● **The exercise**
Please output exactly the lines of the material from the first through the line containing "COL = SC.collection", and nothing more.

● **Dataset excerpt**
________________________

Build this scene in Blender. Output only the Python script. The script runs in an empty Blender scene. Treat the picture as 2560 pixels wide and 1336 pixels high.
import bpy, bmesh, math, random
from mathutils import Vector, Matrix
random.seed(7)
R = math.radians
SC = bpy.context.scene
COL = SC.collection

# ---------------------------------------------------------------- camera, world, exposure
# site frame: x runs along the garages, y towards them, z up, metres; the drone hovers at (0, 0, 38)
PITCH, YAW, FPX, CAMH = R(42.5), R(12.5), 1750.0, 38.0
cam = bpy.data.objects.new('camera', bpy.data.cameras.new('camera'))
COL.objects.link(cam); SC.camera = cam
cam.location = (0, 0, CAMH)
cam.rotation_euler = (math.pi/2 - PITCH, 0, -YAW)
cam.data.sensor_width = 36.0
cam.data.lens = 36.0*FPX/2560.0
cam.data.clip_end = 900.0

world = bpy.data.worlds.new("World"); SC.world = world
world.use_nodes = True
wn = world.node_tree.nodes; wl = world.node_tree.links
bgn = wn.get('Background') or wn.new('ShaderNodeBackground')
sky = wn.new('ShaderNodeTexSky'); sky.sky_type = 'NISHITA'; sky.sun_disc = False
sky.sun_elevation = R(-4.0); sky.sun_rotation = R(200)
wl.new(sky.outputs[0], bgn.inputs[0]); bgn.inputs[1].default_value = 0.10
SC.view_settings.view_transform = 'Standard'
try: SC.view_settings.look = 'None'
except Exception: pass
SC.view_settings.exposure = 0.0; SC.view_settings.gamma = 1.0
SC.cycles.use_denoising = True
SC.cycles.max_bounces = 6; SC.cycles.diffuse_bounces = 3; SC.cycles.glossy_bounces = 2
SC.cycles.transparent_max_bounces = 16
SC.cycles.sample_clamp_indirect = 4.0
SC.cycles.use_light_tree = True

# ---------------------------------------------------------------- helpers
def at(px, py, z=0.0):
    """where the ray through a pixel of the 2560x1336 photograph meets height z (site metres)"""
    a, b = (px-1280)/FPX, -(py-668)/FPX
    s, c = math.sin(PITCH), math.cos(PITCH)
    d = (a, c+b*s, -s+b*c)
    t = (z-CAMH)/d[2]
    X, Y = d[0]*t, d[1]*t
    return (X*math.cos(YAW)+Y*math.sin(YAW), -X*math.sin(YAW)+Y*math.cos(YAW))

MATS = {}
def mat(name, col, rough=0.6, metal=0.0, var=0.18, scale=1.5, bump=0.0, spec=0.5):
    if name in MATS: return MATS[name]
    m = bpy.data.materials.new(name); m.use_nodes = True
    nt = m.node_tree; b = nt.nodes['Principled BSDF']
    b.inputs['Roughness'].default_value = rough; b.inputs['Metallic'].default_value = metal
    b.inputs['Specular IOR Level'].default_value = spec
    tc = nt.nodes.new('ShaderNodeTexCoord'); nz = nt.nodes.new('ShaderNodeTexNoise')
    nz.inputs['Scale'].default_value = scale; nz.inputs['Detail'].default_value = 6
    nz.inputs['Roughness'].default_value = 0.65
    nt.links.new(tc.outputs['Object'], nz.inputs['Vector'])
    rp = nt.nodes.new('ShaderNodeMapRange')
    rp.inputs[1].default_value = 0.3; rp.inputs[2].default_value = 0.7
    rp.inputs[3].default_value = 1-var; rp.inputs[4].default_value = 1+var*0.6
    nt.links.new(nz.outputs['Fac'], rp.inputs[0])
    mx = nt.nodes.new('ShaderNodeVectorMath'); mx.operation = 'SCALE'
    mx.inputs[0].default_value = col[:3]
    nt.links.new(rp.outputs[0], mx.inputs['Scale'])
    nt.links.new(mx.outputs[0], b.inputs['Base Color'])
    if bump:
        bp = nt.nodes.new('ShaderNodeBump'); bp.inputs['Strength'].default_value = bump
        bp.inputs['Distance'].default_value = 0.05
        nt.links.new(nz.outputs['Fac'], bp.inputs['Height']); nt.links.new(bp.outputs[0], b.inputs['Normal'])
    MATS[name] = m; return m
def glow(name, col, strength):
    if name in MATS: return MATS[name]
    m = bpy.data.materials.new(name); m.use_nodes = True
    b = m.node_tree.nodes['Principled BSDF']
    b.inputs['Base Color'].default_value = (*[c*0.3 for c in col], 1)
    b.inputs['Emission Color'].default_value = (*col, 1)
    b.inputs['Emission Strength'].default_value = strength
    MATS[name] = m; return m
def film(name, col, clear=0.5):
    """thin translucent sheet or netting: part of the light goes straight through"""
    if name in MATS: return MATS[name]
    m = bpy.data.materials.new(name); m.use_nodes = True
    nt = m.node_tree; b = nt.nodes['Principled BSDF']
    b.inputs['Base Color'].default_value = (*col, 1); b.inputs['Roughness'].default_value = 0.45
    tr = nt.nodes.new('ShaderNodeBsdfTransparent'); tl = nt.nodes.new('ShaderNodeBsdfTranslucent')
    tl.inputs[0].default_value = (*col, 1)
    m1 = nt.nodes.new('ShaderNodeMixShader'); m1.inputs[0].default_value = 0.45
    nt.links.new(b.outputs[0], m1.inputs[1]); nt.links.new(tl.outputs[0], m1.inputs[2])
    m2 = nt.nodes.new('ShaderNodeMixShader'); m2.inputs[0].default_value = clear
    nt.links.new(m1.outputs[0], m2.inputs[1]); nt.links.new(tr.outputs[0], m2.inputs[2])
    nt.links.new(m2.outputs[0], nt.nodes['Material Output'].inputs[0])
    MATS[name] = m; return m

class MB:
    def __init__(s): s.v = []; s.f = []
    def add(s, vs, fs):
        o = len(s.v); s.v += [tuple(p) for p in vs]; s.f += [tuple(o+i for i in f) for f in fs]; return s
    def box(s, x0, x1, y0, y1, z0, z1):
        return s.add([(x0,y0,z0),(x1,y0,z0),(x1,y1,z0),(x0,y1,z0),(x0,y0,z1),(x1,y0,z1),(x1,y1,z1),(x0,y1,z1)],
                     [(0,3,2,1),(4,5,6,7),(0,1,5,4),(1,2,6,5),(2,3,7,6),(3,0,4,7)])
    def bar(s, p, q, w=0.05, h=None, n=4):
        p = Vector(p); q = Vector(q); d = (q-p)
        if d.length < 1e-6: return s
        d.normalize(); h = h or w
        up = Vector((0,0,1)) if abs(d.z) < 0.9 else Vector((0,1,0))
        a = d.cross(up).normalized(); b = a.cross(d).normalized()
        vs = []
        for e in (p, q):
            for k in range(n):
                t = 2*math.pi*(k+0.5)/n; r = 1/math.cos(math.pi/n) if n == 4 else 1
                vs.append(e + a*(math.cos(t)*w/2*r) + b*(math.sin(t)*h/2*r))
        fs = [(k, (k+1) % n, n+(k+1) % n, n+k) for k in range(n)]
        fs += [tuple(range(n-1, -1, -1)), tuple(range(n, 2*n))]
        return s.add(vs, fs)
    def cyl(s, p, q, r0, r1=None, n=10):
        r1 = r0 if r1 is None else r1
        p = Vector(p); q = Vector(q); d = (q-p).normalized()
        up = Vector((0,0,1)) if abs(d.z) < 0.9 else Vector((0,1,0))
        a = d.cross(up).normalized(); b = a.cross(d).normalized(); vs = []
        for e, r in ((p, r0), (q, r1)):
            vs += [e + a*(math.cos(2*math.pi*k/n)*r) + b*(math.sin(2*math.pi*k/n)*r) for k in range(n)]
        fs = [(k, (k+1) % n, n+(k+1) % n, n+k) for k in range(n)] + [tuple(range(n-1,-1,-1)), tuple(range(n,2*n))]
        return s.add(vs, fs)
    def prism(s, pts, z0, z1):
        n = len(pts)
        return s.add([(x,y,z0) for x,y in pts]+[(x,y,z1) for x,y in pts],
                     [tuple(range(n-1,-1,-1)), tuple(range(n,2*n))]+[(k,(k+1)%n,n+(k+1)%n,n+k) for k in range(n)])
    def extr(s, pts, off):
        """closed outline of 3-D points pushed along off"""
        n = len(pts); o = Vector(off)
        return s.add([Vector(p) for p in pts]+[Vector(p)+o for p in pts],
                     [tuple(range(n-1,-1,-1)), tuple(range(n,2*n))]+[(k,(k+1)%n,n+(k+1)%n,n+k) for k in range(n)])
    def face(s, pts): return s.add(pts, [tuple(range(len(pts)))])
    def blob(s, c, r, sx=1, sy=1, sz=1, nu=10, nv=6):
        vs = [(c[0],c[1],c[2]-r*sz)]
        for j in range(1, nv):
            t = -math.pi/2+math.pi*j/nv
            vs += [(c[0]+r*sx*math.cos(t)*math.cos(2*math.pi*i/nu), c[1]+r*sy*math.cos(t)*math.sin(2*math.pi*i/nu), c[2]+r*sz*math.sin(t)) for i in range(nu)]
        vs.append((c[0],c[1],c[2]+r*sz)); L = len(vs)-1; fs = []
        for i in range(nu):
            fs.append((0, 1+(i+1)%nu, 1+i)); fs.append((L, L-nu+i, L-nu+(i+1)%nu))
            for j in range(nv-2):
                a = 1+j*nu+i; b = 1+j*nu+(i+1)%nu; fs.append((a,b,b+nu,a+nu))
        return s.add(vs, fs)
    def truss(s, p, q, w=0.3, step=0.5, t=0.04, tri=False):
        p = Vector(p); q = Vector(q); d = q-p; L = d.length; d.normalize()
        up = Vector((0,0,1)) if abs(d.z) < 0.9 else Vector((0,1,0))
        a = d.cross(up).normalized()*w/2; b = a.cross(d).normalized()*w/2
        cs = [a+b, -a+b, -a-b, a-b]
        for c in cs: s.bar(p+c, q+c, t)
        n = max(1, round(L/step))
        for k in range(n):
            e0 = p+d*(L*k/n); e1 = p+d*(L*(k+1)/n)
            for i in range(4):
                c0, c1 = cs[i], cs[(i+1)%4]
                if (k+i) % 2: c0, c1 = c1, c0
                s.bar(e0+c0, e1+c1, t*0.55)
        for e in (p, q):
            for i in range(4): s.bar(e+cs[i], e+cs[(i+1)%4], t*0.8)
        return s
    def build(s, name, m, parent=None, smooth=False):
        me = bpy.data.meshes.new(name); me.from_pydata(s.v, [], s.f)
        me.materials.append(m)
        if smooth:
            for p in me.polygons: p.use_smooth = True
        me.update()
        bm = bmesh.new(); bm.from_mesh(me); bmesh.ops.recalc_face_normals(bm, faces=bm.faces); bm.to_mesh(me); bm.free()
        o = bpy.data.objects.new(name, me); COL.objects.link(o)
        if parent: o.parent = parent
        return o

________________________

● **Solution to the problem**
Build this scene in Blender. Output only the Python script. The script runs in an empty Blender scene. Treat the picture as 2560 pixels wide and 1336 pixels high.
import bpy, bmesh, math, random
from mathutils import Vector, Matrix
random.seed(7)
R = math.radians
SC = bpy.context.scene
COL = SC.collection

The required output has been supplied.